Student groups addressed the MSU Board of Trustees on Friday, urging trustees and MSU President Lou Anna K. Simon to support workers' rights.

The protest came one week after Simon said MSU would join the Worker Rights Consortium, or WRC, which is a group of students and university administrators who work to make sure university clothing is not produced by companies that have human rights violations.

Members of Students for Economic Justice and Movimiento Estudiantil Xicano de Aztlan, or MEXA, paraded into the meeting room with black bands tied around their mouths to represent that they were "silenced" because they were only allowed to address the board for 15 minutes - something all groups are allowed to do.

But the groups protested on Friday after Simon told them their entire list of demands for joining the organization had not been met. The demands addressed women's rights and organizing rights. The students also requested the contracts be signed by May 1.

SEJ member Tommy Simon said the group's campaign for the WRC is far from over.

"We don't want this to be seen as an end. It's finally the beginning," Tommy Simon said.

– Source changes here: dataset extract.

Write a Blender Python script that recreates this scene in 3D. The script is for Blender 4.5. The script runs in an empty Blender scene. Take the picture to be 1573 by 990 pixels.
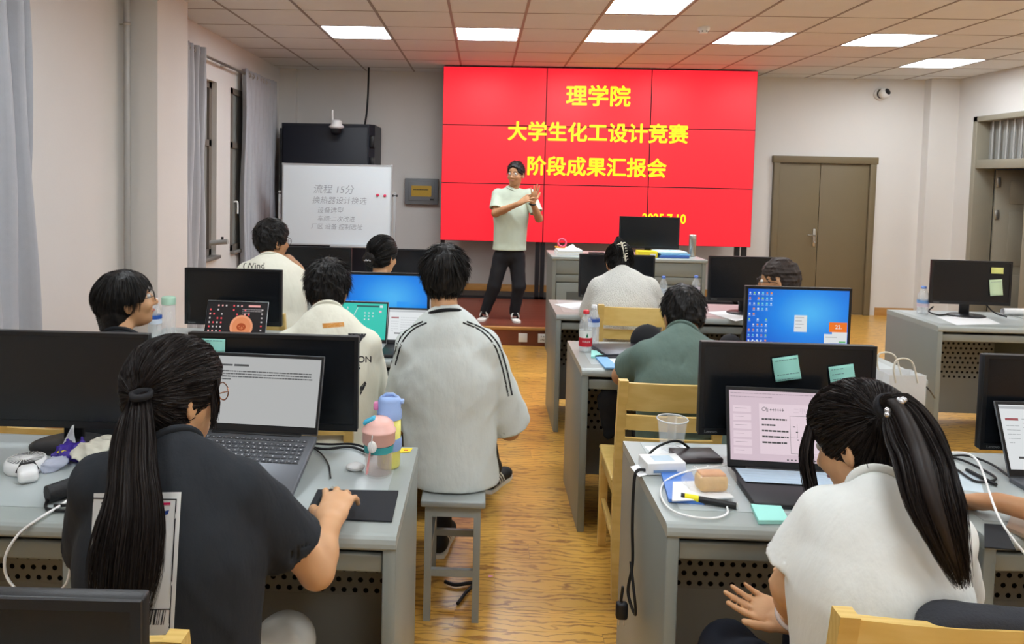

Repeated calls were made to President Simon this weekend, but were not answered.

Although MSU does have the intention of signing onto the WRC, MSU spokesman Terry Denbow said the student groups' jumped the gun on the decision when they announced it at the trustees meeting.

"I was disappointed that it was announced the way it was. It was premature," Denbow said, adding that MSU has yet to officially sign the contracts to join the WRC. "It wasn't announced as an intent, but a done deal. It was the institution's announcement to make."

Trustee Dorothy Gonzales said she is supportive of a decision to join the WRC.

"It's great," Gonzales said. "Everyone should be treated equal and paid equally for the work they do. I'm proud that students had the tenacity for this and stuck with it."

After the meeting, SEJ and MEXA members met with Simon to discuss the tactics used by the students during their presentation.

Simon told the group their attention-getting tactic of addressing the board at the end of the meeting only hurt their cause.

"(Lou Anna K. Simon's) reaction was that she didn't want us to hurt our own campaign by these public statements," Tommy Simon said. "Her response may have been underestimating the importance and power of the student voice behind this."

Denbow said although some of the administrators didn't agree with the way the students presented their cause, the president is still behind the WRC.